The Australian approached CNN in Hong Kong for a response. It declined to comment.
Riminton has written a book about his experiences as a foreign correspondent, Minefields, detailing his time in London for the Nine Network, covering wars in Iraq and Afghanistan, the Indian Ocean tsunami, as well as, closer to home, the Port Arthur massacre and Thredbo landslide.
He reveals that he was a teenage alcoholic growing up in New Zealand and attempted to take his own life when he was 15 and battling depression.
“I was very much a lost teenager. I was drinking before going to school. I was depressed, I think quite severely suicidally depressed, dangerously depressed and I had other mental health manifestations.”
“And the reason I put it in the book was I do feel that there’s a duty — to some other 15 year old who might be out there, including my own kids I suppose — to say to them ‘Look, you may be feeling a little lost at some stage, but don’t underestimate how great your life might be. Don’t do anything rash’.”
Journalism proved his salvation but also nearly burned him out and cost him two marriages, one to ABC presenter Kumi Taguchi.
He said he was saved from his teenage woes by his career.
“Journalism got me in its thrall,” Riminton says from a table and chairs he has set up on the edge of the Ten news set in its Sydney base of Pyrmont. I’m the only journalist in the world who’s been saved from alcoholism by journalism. I’ve seen plenty go round the other way.” After starting out in regional radio in New Zealand, Riminton’s career took him to radio in Perth, the Derryn Hinch TV program in Melbourne, National Nine News in Melbourne, then as a foreign correspondent for the network based in London. He hosted Nightline for Nine before joining CNN in Hong Kong and returning to Australian to join the Parliament House bureau in Canberra for the Ten Network, where he is now a newsreader.
The book details Riminton’s brushes with death on the road, including walking into a field of crops in Central Somalia to do a piece to camera only to realise it was a minefield, and being saved from being necklaced in South Africa by the hated security forces of the apartheid regime.

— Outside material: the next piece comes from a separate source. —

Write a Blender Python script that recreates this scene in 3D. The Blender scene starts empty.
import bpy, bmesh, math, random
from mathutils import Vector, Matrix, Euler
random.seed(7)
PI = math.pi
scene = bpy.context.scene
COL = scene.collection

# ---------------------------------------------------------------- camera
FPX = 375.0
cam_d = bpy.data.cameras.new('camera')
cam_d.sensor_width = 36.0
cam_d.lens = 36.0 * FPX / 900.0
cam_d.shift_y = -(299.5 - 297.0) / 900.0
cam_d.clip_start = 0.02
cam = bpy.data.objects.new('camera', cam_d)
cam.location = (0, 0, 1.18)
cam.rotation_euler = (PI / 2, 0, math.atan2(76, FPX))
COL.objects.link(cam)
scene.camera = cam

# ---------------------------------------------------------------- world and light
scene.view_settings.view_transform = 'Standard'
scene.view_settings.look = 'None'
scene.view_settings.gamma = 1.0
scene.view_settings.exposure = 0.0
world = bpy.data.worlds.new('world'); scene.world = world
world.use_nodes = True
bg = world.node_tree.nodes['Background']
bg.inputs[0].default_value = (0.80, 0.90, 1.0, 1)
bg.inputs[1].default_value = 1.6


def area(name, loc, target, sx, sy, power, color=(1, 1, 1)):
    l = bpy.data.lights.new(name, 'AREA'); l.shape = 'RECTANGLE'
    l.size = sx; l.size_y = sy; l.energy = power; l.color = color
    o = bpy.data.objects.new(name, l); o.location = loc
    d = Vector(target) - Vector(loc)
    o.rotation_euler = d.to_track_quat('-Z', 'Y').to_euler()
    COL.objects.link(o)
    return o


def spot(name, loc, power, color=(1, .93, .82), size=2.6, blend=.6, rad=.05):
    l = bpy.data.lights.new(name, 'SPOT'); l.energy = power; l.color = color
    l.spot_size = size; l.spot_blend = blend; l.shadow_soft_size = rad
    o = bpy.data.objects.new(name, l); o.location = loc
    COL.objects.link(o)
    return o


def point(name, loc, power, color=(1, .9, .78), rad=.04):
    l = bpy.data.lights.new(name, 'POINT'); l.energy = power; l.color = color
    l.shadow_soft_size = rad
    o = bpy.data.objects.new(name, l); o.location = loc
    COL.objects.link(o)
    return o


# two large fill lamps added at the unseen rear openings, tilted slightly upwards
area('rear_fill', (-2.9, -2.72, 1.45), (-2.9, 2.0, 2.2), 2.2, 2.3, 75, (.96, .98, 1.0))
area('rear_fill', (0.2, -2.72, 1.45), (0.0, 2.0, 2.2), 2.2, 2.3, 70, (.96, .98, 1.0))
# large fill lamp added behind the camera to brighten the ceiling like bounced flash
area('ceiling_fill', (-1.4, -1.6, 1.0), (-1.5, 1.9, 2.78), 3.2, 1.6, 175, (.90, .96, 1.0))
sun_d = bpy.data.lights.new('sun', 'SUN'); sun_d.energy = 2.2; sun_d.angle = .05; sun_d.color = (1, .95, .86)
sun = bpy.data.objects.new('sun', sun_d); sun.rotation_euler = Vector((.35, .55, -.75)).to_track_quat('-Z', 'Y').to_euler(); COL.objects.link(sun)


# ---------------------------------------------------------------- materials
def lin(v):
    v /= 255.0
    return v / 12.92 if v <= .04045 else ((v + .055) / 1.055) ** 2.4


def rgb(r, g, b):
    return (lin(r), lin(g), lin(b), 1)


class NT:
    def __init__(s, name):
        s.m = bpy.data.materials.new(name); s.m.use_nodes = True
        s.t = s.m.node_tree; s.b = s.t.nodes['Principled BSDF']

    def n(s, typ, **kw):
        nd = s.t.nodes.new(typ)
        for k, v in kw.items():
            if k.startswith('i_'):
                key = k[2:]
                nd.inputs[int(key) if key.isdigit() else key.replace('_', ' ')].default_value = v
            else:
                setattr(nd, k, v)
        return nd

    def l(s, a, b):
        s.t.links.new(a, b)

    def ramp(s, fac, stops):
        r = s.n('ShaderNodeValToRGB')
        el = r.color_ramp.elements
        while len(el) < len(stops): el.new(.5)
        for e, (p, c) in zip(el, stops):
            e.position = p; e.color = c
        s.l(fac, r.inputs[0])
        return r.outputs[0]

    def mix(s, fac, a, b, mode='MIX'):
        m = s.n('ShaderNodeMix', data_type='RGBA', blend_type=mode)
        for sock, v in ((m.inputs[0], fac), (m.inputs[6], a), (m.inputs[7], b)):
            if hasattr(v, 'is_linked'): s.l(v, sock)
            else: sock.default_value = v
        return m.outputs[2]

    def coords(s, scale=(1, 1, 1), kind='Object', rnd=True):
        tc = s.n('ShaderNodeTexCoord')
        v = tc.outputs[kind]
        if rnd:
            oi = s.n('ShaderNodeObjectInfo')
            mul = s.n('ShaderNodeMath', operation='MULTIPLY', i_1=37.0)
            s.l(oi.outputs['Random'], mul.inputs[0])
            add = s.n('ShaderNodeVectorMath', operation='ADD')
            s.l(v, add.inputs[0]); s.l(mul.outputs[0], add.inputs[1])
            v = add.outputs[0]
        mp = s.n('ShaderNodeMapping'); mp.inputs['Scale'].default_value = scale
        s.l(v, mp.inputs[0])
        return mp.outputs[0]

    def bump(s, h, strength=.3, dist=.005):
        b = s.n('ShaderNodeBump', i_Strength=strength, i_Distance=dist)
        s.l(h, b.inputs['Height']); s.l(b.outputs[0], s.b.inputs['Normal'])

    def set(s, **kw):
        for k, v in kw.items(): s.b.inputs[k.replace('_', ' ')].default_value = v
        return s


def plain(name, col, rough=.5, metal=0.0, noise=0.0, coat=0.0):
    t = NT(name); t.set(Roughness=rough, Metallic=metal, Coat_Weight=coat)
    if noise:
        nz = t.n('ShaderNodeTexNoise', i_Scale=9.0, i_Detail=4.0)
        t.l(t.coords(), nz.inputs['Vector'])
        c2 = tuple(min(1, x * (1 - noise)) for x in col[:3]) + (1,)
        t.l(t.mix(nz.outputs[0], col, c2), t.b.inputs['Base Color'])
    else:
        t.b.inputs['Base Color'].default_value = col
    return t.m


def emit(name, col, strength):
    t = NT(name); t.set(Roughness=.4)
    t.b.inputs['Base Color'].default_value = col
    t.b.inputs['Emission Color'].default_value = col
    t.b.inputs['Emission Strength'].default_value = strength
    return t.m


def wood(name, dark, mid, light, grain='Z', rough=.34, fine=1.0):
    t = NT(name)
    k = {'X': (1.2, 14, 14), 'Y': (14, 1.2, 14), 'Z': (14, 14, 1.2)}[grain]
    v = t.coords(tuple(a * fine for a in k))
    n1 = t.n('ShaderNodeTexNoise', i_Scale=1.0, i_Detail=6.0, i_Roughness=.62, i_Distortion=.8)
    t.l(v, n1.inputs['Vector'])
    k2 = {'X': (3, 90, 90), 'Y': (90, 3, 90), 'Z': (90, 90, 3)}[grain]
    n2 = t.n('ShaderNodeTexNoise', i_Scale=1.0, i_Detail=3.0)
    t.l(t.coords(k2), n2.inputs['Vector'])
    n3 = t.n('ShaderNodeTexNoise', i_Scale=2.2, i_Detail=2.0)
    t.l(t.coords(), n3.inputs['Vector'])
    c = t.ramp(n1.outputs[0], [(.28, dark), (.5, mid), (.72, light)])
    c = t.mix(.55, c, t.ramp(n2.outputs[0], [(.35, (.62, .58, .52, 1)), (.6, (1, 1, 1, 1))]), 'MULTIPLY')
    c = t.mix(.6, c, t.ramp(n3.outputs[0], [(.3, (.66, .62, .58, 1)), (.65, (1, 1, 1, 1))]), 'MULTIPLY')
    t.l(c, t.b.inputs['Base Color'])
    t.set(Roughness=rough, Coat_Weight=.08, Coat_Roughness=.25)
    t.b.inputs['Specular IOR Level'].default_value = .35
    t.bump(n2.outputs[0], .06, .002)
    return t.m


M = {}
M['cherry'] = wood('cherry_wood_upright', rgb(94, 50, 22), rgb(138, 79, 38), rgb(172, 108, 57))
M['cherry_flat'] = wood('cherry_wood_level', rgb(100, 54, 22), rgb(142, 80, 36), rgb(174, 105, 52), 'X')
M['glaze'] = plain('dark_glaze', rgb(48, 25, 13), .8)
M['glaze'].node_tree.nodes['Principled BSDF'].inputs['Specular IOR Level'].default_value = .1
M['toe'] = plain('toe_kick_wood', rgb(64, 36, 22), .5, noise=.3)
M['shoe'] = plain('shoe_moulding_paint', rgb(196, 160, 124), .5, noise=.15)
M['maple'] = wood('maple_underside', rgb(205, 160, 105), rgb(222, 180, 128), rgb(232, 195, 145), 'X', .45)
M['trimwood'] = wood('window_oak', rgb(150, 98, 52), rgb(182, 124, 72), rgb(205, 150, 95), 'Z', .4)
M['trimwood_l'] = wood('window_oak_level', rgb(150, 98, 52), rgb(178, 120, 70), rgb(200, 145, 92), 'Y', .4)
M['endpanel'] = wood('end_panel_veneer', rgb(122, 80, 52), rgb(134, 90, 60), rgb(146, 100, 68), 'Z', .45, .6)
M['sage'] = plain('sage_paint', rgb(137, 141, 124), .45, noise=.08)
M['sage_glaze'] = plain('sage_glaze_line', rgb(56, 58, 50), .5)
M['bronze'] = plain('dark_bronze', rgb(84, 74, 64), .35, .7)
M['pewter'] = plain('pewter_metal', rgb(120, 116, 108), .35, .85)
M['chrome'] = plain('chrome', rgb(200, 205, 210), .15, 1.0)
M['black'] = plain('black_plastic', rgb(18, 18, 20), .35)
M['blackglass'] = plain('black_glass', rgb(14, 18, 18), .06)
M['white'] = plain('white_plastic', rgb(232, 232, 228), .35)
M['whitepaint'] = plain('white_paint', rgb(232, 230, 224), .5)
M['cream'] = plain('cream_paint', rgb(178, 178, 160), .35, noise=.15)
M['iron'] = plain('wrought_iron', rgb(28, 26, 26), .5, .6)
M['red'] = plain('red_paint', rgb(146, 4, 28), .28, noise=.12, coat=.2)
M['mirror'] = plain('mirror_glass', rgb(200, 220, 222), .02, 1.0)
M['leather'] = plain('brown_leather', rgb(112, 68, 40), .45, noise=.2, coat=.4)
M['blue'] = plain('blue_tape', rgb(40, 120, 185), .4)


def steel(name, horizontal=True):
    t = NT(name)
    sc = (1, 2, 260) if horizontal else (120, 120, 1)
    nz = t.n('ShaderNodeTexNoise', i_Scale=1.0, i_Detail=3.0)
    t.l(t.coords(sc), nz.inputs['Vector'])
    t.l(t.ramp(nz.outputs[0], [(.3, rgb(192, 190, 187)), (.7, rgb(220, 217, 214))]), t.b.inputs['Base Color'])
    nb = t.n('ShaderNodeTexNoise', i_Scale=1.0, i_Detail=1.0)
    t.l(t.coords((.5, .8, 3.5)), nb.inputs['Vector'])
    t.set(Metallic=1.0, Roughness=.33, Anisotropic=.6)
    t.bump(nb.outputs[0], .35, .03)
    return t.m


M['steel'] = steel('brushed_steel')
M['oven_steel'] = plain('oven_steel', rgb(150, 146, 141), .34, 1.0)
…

“I believe journalists should risk their lives to report on people risking their lives,” he maintains.
Is that brave or just crazy brave? “No, I think that’s entirely honourable and proper. You’ve got people living on the ground, Iraqis or Afghans or whatever, they’re risking their lives every day. You can’t report that from a comfy chair somewhere safe. It’s improper.”
It still rankles with him that Channel Nine pulled him and a crew out of Baghdad at the last minute. “They lost their nerve and I felt that it was an appalling decision, a really painfully wrong decision.

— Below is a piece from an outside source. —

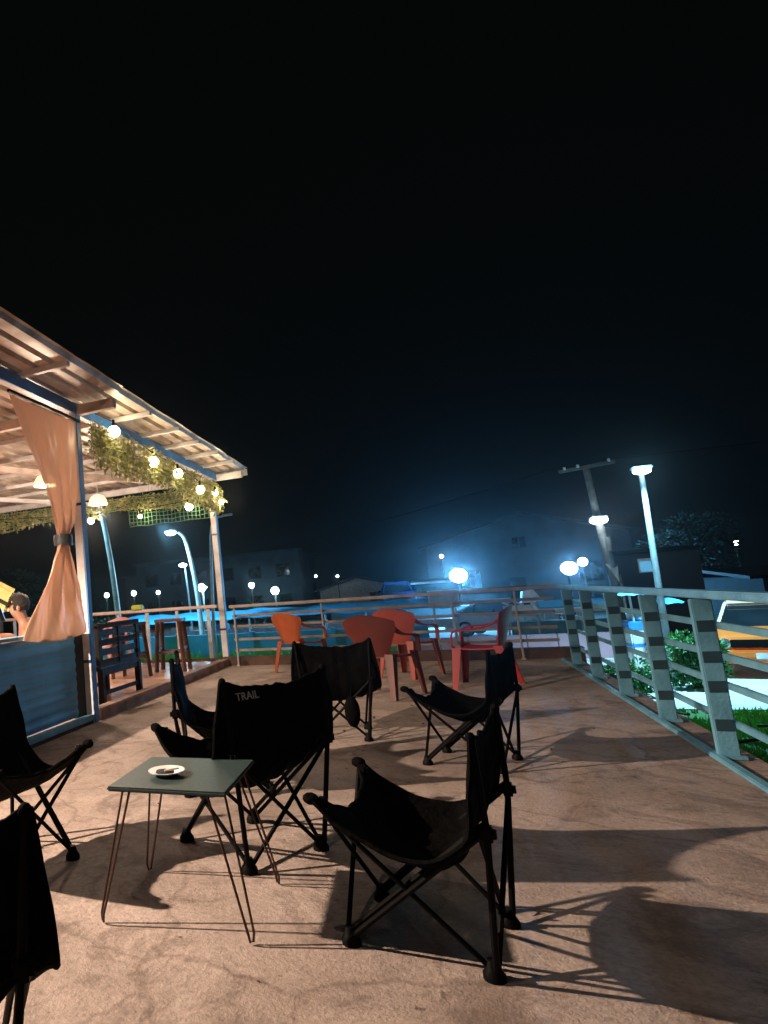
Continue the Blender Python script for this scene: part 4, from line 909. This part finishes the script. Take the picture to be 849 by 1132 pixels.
skin_mesh('trousers', [(0, -0.02, 0.49, (0.16, 0.13)), (0.10, 0.12, 0.49, 0.10), (0.12, 0.42, 0.505, 0.077), (0.12, 0.44, 0.15, 0.06), (-0.10, 0.12, 0.49, 0.10), (-0.12, 0.42, 0.505, 0.077), (-0.12, 0.44, 0.15, 0.06)], [(0, 1), (1, 2), (2, 3), (0, 4), (4, 5), (5, 6)], MAROON, t)
t2 = empty('phone', (-4.12, 5.64, 1.17), R(150), 'phone with bright blue screen held by the seated person', 'phone')
MB().box((0, 0, 0), (0.075, 0.010, 0.155), rx=R(-20), bev=0.003).build('case', BLACKPLASTIC, t2)
MB().box((0, -0.008, 0.002), (0.066, 0.004, 0.135), rx=R(-20)).build('screen', glow('phone_screen', (0.12, 0.45, 1.0), 2.0), t2)
t2 = empty('stool', (-3.88, 5.84, 0.065), R(128), 'low wooden stool under the seated person', 'stool')
MB().box((0, 0.0, 0.36), (0.36, 0.34, 0.04), bev=0.008).build('seat', STOOLWOOD, t2)
for x in (-1, 1):
    for y in (-1, 1): MB().span((x*0.17, y*0.15, 0), (x*0.14, y*0.13, 0.35), 0.04, 0.04).build('leg', STOOLWOOD, t2)
t2 = empty('striped_cushion', (-4.45, 6.02, 0.165), R(20), 'yellow and black striped cushion propped on a stand behind the person', 'cushion')
MB().box((0, 0, 1.22), (0.42, 0.10, 0.30), ry=R(30), bev=0.045).build('cushion', YELLOWCLOTH, t2)
MB().box((-0.03, -0.0, 1.20), (0.43, 0.108, 0.07), ry=R(30), bev=0.012).build('stripe', HAIR, t2)
MB().box((0, 0, 0.52), (0.10, 0.08, 1.04)).build('stand', DARKWOOD, t2)

# ================================================================== HAZE (night air around the lamps)
b = MB(); b.box((0, 40, 2.9), (264, 264, 11.2)); hz = b.build('haze', MATS['black_hair'], smooth=False); tag(hz, 'thin humid night haze over the whole place', kind='stuff')
hm = bpy.data.materials.new('night_haze'); hm.use_nodes = True; hn = hm.node_tree; hn.nodes.clear()
ho = hn.nodes.new('ShaderNodeOutputMaterial'); hv = hn.nodes.new('ShaderNodeVolumePrincipled')
hv.inputs['Color'].default_value = (0.85, 0.93, 1.0, 1); hv.inputs['Density'].default_value = 0.0010; hv.inputs['Anisotropy'].default_value = 0.94
hn.links.new(hv.outputs[0], ho.inputs['Volume']); hz.data.materials.clear(); hz.data.materials.append(hm)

“But if you are there to do that job it’s what you want to do. You’ve been prepared for it. You trained for it. You’ve got the resources to do it. You should do it. And CNN has that attitude. And that’s what I liked about it.”
Riminton says the time he spent at CNN from 2005 to 2009, based in Hong Kong, was the “purest pleasure”.
But he maintains that CNN “burned people out and they did it unnecessarily.
“And I really feel that that’s partly a complaint I suppose from me, because they didn’t allow me to rest at all.
“I was both anchoring a show which started at 4 o’clock in the morning and being sent around the world, and say you flew in at midnight and then the other producers of the show would expect you on the newsdesk at 4am.
“My real anger about that — it’s not about me, it’s about Michael Ware, who is the great Australian correspondent. He was with Time magazine and CNN hired him in Iraq.
“Michael is one of the greatest Australian journalists of all time. He deserves absolutely to be in the pantheon. And he is super. And an unbelievably courageous reporter.
“And they knew they had gold with Michael Ware and they used him and they used him.
“He spent six years, essentially constantly in a war zone. Now Special Forces soldiers aren’t asked to do that.
“But they kept it on him until his mental health completely collapsed. He was begging to be taken out. And I think they destroyed his mental health. He’s better now. But it’s taken a long time of recovery for Michael. And I really feel some anger against CNN on his behalf.
“And Stan Grant also suffered a breakdown. He’s written about that.
“He ascribes it to the weight of his understanding of the terrible things that had happened to Aborigines and that that was weighing on him and that that led to his breakdown.
“But I don’t think if you read his book Talk to My Country you can ignore the fact that he was also being worked 20 hours a day, week in, week out.’’
He has spent his entire career in commercial media, including starting out at a music station in Christchurch in New Zealand that employed 13 journalists to report on a town of 300,000 people in New Zealand.
But he accepts that a career such as his is no longer possible in the commercial world, possibly only at public broadcasters.
In the book he details a theory about how to get unpalatable world events such as famine in Africa on to the evening news.
He calls it the “champagne cocktail” theory of war reporting, named after a drink that allows the “highest amount of alcohol the body can take without rejecting it as poison”.
“I started to learn that if I wanted to get my stories of really horrific events told, I couldn’t give people straight shots of vodka. The real harsh reality of it. But there’s no point in softening it down to the point where it’s a light beer. I had to find the right mix.”
The sugar, as he puts it, that allowed him to get those stories on air, were “human stories”.
People? “People.
“They’re getting something which is close as you can possibly deliver to them — the unvarnished truth about circumstances going on in the world.
“So that’s the champagne cocktail theory of reporting news from awful places.”
It is a technique that has seen him witness the full horror of the world, so that we can watch from the comfort of our loungerooms.